[Start]
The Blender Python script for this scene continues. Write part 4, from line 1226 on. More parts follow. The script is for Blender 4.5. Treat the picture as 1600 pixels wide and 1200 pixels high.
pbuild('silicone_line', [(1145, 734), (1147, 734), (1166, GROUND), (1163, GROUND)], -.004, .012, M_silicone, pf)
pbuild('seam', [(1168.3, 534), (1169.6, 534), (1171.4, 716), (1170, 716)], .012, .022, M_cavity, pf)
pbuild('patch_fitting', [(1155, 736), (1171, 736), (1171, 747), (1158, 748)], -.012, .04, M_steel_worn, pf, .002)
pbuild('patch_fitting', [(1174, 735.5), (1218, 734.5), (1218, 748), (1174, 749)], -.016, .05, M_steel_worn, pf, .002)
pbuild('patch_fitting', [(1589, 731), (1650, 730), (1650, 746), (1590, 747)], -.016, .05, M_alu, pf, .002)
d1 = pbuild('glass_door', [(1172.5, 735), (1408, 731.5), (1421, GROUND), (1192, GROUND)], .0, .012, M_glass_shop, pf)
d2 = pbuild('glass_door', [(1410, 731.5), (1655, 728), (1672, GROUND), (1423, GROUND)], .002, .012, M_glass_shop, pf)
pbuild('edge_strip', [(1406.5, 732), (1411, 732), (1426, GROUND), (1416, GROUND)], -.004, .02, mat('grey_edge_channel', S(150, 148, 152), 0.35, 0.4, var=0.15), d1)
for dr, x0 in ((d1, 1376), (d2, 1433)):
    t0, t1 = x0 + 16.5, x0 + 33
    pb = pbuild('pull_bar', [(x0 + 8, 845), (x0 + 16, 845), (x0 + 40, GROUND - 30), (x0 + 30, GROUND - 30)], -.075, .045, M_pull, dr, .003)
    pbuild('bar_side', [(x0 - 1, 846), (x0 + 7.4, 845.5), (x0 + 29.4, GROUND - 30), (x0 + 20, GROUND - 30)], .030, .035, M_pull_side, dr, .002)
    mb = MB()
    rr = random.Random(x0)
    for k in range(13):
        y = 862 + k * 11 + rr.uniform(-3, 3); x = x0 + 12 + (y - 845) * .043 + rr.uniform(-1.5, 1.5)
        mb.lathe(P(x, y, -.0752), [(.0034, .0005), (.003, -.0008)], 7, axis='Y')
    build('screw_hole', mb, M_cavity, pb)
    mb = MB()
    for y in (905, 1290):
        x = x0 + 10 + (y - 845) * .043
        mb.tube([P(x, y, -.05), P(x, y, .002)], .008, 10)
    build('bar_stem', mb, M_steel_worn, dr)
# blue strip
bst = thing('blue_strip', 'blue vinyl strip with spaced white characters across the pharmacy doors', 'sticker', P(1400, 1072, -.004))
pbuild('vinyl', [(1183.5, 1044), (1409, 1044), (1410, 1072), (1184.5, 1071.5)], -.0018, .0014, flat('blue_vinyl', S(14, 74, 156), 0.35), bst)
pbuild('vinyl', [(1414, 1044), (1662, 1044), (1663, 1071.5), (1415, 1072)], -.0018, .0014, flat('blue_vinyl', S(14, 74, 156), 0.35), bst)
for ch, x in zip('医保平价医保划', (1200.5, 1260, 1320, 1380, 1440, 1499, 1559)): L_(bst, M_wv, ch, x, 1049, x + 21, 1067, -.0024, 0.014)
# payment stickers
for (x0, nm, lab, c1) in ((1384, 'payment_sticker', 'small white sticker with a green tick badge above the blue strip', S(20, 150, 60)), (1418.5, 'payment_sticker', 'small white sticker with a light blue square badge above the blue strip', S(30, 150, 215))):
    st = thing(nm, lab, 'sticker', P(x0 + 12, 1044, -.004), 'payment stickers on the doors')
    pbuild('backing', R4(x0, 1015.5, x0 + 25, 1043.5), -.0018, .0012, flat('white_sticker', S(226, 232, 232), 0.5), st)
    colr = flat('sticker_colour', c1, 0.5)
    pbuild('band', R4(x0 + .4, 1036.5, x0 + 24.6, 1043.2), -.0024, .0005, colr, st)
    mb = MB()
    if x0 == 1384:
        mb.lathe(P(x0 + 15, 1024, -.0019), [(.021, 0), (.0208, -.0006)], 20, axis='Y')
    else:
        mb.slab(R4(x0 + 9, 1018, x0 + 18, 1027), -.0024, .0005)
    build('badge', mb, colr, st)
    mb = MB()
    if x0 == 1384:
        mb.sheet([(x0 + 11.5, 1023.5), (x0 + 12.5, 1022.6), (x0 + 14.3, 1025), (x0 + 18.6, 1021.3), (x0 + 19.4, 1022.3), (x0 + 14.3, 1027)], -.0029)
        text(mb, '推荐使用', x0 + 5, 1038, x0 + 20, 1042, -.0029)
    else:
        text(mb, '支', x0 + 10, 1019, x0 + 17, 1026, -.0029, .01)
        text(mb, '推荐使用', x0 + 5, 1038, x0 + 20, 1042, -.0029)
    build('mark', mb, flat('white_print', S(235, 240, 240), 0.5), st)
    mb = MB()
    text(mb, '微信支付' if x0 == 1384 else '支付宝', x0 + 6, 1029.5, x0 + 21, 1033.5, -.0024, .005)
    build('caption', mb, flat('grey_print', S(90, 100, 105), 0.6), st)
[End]
_Problem details:_ Retype the data in full and match it exactly.

_In response:_
The Blender Python script for this scene continues. Write part 4, from line 1226 on. More parts follow. The script is for Blender 4.5. Treat the picture as 1600 pixels wide and 1200 pixels high.
pbuild('silicone_line', [(1145, 734), (1147, 734), (1166, GROUND), (1163, GROUND)], -.004, .012, M_silicone, pf)
pbuild('seam', [(1168.3, 534), (1169.6, 534), (1171.4, 716), (1170, 716)], .012, .022, M_cavity, pf)
pbuild('patch_fitting', [(1155, 736), (1171, 736), (1171, 747), (1158, 748)], -.012, .04, M_steel_worn, pf, .002)
pbuild('patch_fitting', [(1174, 735.5), (1218, 734.5), (1218, 748), (1174, 749)], -.016, .05, M_steel_worn, pf, .002)
pbuild('patch_fitting', [(1589, 731), (1650, 730), (1650, 746), (1590, 747)], -.016, .05, M_alu, pf, .002)
d1 = pbuild('glass_door', [(1172.5, 735), (1408, 731.5), (1421, GROUND), (1192, GROUND)], .0, .012, M_glass_shop, pf)
d2 = pbuild('glass_door', [(1410, 731.5), (1655, 728), (1672, GROUND), (1423, GROUND)], .002, .012, M_glass_shop, pf)
pbuild('edge_strip', [(1406.5, 732), (1411, 732), (1426, GROUND), (1416, GROUND)], -.004, .02, mat('grey_edge_channel', S(150, 148, 152), 0.35, 0.4, var=0.15), d1)
for dr, x0 in ((d1, 1376), (d2, 1433)):
    t0, t1 = x0 + 16.5, x0 + 33
    pb = pbuild('pull_bar', [(x0 + 8, 845), (x0 + 16, 845), (x0 + 40, GROUND - 30), (x0 + 30, GROUND - 30)], -.075, .045, M_pull, dr, .003)
    pbuild('bar_side', [(x0 - 1, 846), (x0 + 7.4, 845.5), (x0 + 29.4, GROUND - 30), (x0 + 20, GROUND - 30)], .030, .035, M_pull_side, dr, .002)
    mb = MB()
    rr = random.Random(x0)
    for k in range(13):
        y = 862 + k * 11 + rr.uniform(-3, 3); x = x0 + 12 + (y - 845) * .043 + rr.uniform(-1.5, 1.5)
        mb.lathe(P(x, y, -.0752), [(.0034, .0005), (.003, -.0008)], 7, axis='Y')
    build('screw_hole', mb, M_cavity, pb)
    mb = MB()
    for y in (905, 1290):
        x = x0 + 10 + (y - 845) * .043
        mb.tube([P(x, y, -.05), P(x, y, .002)], .008, 10)
    build('bar_stem', mb, M_steel_worn, dr)
# blue strip
bst = thing('blue_strip', 'blue vinyl strip with spaced white characters across the pharmacy doors', 'sticker', P(1400, 1072, -.004))
pbuild('vinyl', [(1183.5, 1044), (1409, 1044), (1410, 1072), (1184.5, 1071.5)], -.0018, .0014, flat('blue_vinyl', S(14, 74, 156), 0.35), bst)
pbuild('vinyl', [(1414, 1044), (1662, 1044), (1663, 1071.5), (1415, 1072)], -.0018, .0014, flat('blue_vinyl', S(14, 74, 156), 0.35), bst)
for ch, x in zip('医保平价医保划', (1200.5, 1260, 1320, 1380, 1440, 1499, 1559)): L_(bst, M_wv, ch, x, 1049, x + 21, 1067, -.0024, 0.014)
# payment stickers
for (x0, nm, lab, c1) in ((1384, 'payment_sticker', 'small white sticker with a green tick badge above the blue strip', S(20, 150, 60)), (1418.5, 'payment_sticker', 'small white sticker with a light blue square badge above the blue strip', S(30, 150, 215))):
    st = thing(nm, lab, 'sticker', P(x0 + 12, 1044, -.004), 'payment stickers on the doors')
    pbuild('backing', R4(x0, 1015.5, x0 + 25, 1043.5), -.0018, .0012, flat('white_sticker', S(226, 232, 232), 0.5), st)
    colr = flat('sticker_colour', c1, 0.5)
    pbuild('band', R4(x0 + .4, 1036.5, x0 + 24.6, 1043.2), -.0024, .0005, colr, st)
    mb = MB()
    if x0 == 1384:
        mb.lathe(P(x0 + 15, 1024, -.0019), [(.021, 0), (.0208, -.0006)], 20, axis='Y')
    else:
        mb.slab(R4(x0 + 9, 1018, x0 + 18, 1027), -.0024, .0005)
    build('badge', mb, colr, st)
    mb = MB()
    if x0 == 1384:
        mb.sheet([(x0 + 11.5, 1023.5), (x0 + 12.5, 1022.6), (x0 + 14.3, 1025), (x0 + 18.6, 1021.3), (x0 + 19.4, 1022.3), (x0 + 14.3, 1027)], -.0029)
        text(mb, '推荐使用', x0 + 5, 1038, x0 + 20, 1042, -.0029)
    else:
        text(mb, '支', x0 + 10, 1019, x0 + 17, 1026, -.0029, .01)
        text(mb, '推荐使用', x0 + 5, 1038, x0 + 20, 1042, -.0029)
    build('mark', mb, flat('white_print', S(235, 240, 240), 0.5), st)
    mb = MB()
    text(mb, '微信支付' if x0 == 1384 else '支付宝', x0 + 6, 1029.5, x0 + 21, 1033.5, -.0024, .005)
    build('caption', mb, flat('grey_print', S(90, 100, 105), 0.6), st)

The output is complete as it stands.